Justice Department: LDOC keeps people imprisoned past release dates
The Justice Department announced today it has concluded there is reasonable cause to believe that the Louisiana Department of Public Safety and Corrections routinely confines people in its custody past the dates when they are legally entitled to be released from custody, in violation of the Fourteenth Amendment.
Specifically, the department concluded that: 1) LDOC denies individuals’ due process rights to timely release from incarceration; 2) LDOC’s failure to implement adequate policies and procedures causes systemic overdetentions; and 3) LDOC is deliberately indifferent to the systemic overdetention of people in its custody.
For more than 10 years, LDOC has been on notice of its overdetention problem and has failed to take adequate measures to ensure timely releases of incarcerated individuals from its custody. Between January and April 2022 alone, 26.8% of the people released from LDOC’s custody were held past their release dates. Of those overdetained people, 24% were held over for at least 90 days, and the median number of days overdetained was 29.

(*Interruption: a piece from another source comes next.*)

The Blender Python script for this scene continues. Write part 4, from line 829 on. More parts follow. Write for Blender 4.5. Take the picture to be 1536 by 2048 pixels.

In just this four-month period, LDOC had to pay parish jails an estimated $850,000, at a minimum, in fees for the days those individuals were incarcerated beyond their lawful sentences. At that rate, this unconstitutional practice costs Louisiana over $2.5 million a year.
As required by the Civil Rights of Institutionalized Persons Act (CRIPA), the department provided LDOC with written notice of the supporting facts for these findings and the minimum remedial measures necessary to address them.
“The Constitution guarantees that people incarcerated in jails and prisons may not be detained beyond their release dates, and it is the fundamental duty of the State to ensure that all people in its custody are released on time,” said Assistant Attorney General Kristen Clarke of the Justice Department’s Civil Rights Division. “Our investigation uncovered evidence of systemic violations by the Louisiana Department of Public Safety and Corrections that have resulted in the routine confinement of people far beyond the dates when they are legally entitled to be released. We are committed to taking action that will ensure that the civil rights of people held in Louisiana’s jails and prisons are protected. We stand ready to work with state officials to institute long overdue reforms.”
The Justice Department initiated the investigation in December 2020 under CRIPA, which authorizes the Department to take action to address a pattern or practice of deprivation of legal rights of individuals confined to state or local government-run correctional facilities.